This past Sunday, Sept. 10, the Cleveland Museum of Art (CMA) opened its landmark exhibit, “China’s Southern Paradise: Treasures from the Lower Yangzi Delta,” which explores the historical and cultural riches of the pivotal region Jiangnan.
The exhibition—the first in the West to focus on this area and the artistic production and cultural impact of a region located in the coastal area south of the Yangzi River —features more than 200 objects relating to Jiangnan which has remained one of China’s wealthiest, most populous, and agriculturally fertile lands.
The exhibit runs through January 7, in the Kelvin and Eleanor Smith Foundation Exhibition Hall.
The Jiangnan region has historically been one of the wealthiest, most populous, and fertile lands in China. For millennia, it has been an area of rich agriculture, extensive trade, and influential artistic production.
Literati Pursuits-Painting, 1700sArt from Jiangnan—home to such great cities as Hangzhou, Suzhou, and Nanjing, as well as to hilly picturesque landscapes stretched along rivers and lakes—has defined the image of traditional China for the world.
The exhibit features more than 200 objects from Neolithic times to the 18th Century, ranging from jade, silk, prints, and paintings to porcelain, lacquer, and bamboo carvings.
“So much of what we associate with traditional China today—such as rice, silk and lacquer production, color printing, garden culture, landscape painting—either originated or flourished in the Jiangnan region,” Clarissa von Spee, the show’s curator and the James and Donna Reid Curator of Chinese Art, Interim Curator of Islamic Art and Chair of Asian Art at the Cleveland Museum of Art, said in a statement.
“To bring these rare, unique treasures together from around the world provides a once-in-a-lifetime opportunity for visitors, nationally and abroad, to witness the richness and unsurpassed quality of art from a part of China that is still associated with natural beauty, elegance, high culture, and erudition. Jiangnan imagery and goods that reached 18th-century Europe shaped our idea of China more than any other region.”
Jiangnan’s lush, green scenery inspired artists to conceive the region as heaven on earth.
“China’s Southern Paradise” explores how this region gained a leading role in China’s artistic production and how it succeeded in setting cultural standards and features works from private and public collections and museums in the United States, Europe, China, and Japan.
Tickets are $15 for adults; $12 for seniors aged 65 and older, college students, and children ages six to 17; and $10 for adult groups of 10 people or more. “Southern Paradise” is free to CMA members and for children aged five and younger.
Additionally, CMA will host a lecture on Sunday, Nov. 5, “Heaven Is High and the Emperor Is Far Away”: Jiangnan in Ming Dynasty China,” given by Craig Clunas, professor emeritus of the history of art, University of Oxford.
Although the Jiangnan region of China, meaning “south of the Yangtze,” was the site of the first Ming dynasty capital, the court relocated to the north of China half a century after the dynasty’s founding.
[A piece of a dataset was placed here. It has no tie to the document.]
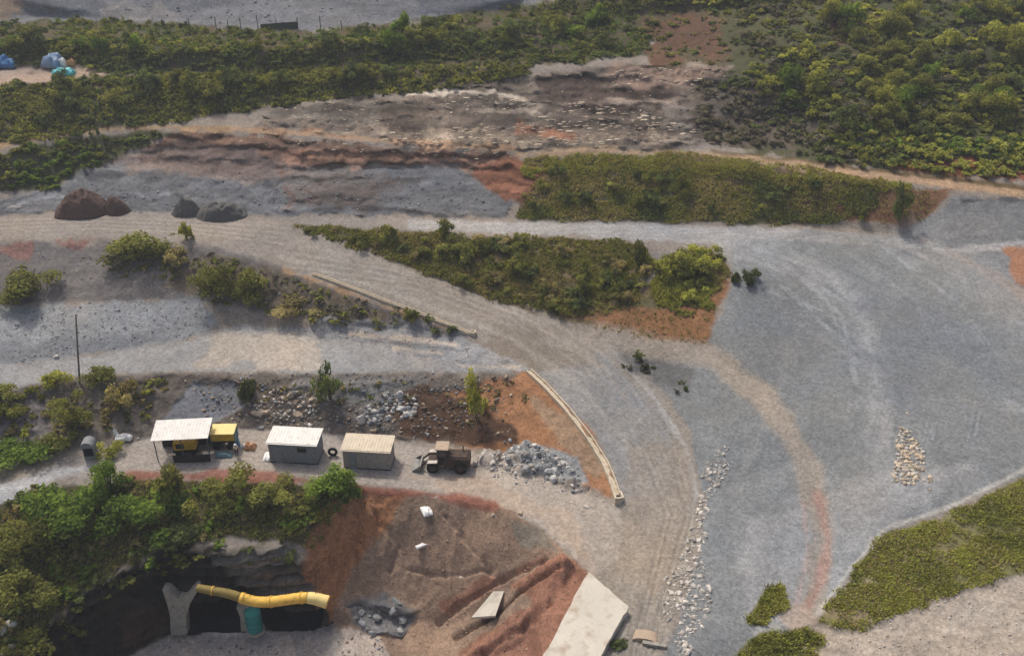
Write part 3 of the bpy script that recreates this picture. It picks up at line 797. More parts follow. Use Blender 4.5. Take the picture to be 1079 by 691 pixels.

From this time, emperors and their immediate families were largely absent from the culture of this prosperous and vibrant heartland. But many ties still linked the culture of Jiangnan’s “Southern Paradise” and that of the Ming court. This lecture focuses on what artworks, as well as literature, can tell us about the often-fraught relationship between Jiangnan, its people, and their distant rulers in the north.
The lecture takes place in the Gartner Auditorium at 2 p.m. on November 5. A free ticket is required.